Q: Does unlinking affect SSO sessions on other devices? A: Unlinking signs the customer out of the Shopify store. It does not directly affect sessions in the identity provider or other applications that consume the same identity provider. The customer may remain signed in to other services depending on their IDP session state.

Q: Is bulk unlinking available? A: Not in the Shopify admin UI as of this release. For large-scale changes, coordinate with Shopify Support and your identity provider to execute a migration strategy.

Q: What security checks should I perform before unlinking?
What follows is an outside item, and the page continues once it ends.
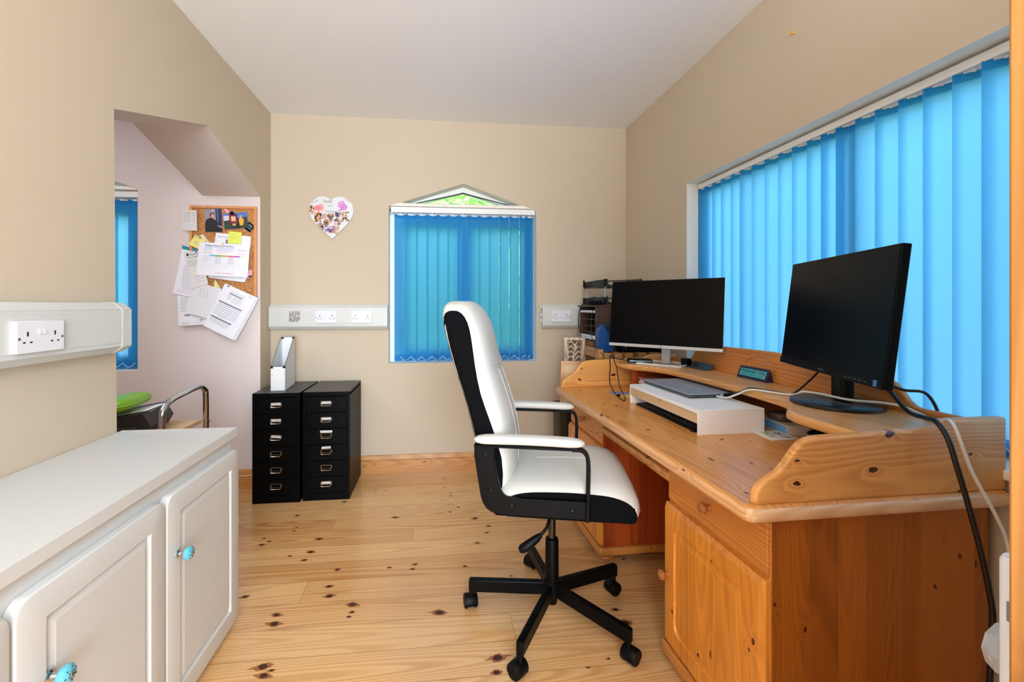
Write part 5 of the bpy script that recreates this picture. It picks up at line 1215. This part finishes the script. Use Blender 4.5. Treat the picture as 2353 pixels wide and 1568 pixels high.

A: Verify the customer's identity using transactional data (orders, addresses), confirm the subject ID in the identity provider, log the admin action and reason, and ensure the admin performing the unlink has the proper permissions.

Q: How will I know if the unlink fixed the issue? A: After the customer re-authenticates successfully, check the customer details in Shopify to confirm the new subject ID matches the identity provider’s subject. Also confirm the customer can access the previously blocked features.

Q: What logs should I keep? A: Record Shopify customer ID, pre- and post-unlink subject IDs, provider name and tenant, admin user performing the action, timestamp, verification steps, and customer communication. Retain logs consistent with your legal and compliance obligations.

Q: Who should I contact if unlinking doesn't resolve the problem? A: If unlinking doesn't resolve the issue or if you see a pattern affecting many customers, open a ticket with Shopify Support and include relevant evidence (examples, token claims, provider logs). Also engage your identity provider support team to investigate potential configuration or provisioning problems.

Q: Are there any privacy implications? A: Unlinking does not disclose or transfer customer personal data. Maintain appropriate records of the action and inform the customer in a privacy-compliant manner if the incident affects their personal data access.

Q: What changes should I make to my identity provider provisioning to reduce mismatches? A: Preserve subject identifiers during migrations, avoid deleting and re-creating user accounts, standardize on persistent subject formats where appropriate, and test changes with a staging environment before production rollout.

Q: Can this feature help with social login issues? A: Social login providers (Google, Facebook) behave differently and may return different subject formats; confirm how the social provider maps to Shopify. The unlink control applies to any connected OIDC provider used for customer accounts, but social provider behavior often requires separate handling.

Q: Where can I learn more or get detailed instructions? A: Consult Shopify's help documentation on identity provider connections and the customer accounts sign-in options page. If you need implementation assistance for complex integrations, contact Shopify Plus support or your Shopify Plus technical account manager.


This guidance equips merchants and identity teams to resolve sign-in mismatches with confidence, reduce customer friction, and strengthen controls around identity link management. Adopt the verification and auditing practices described here to minimize risk when using the new unlink capability in Shopify Plus.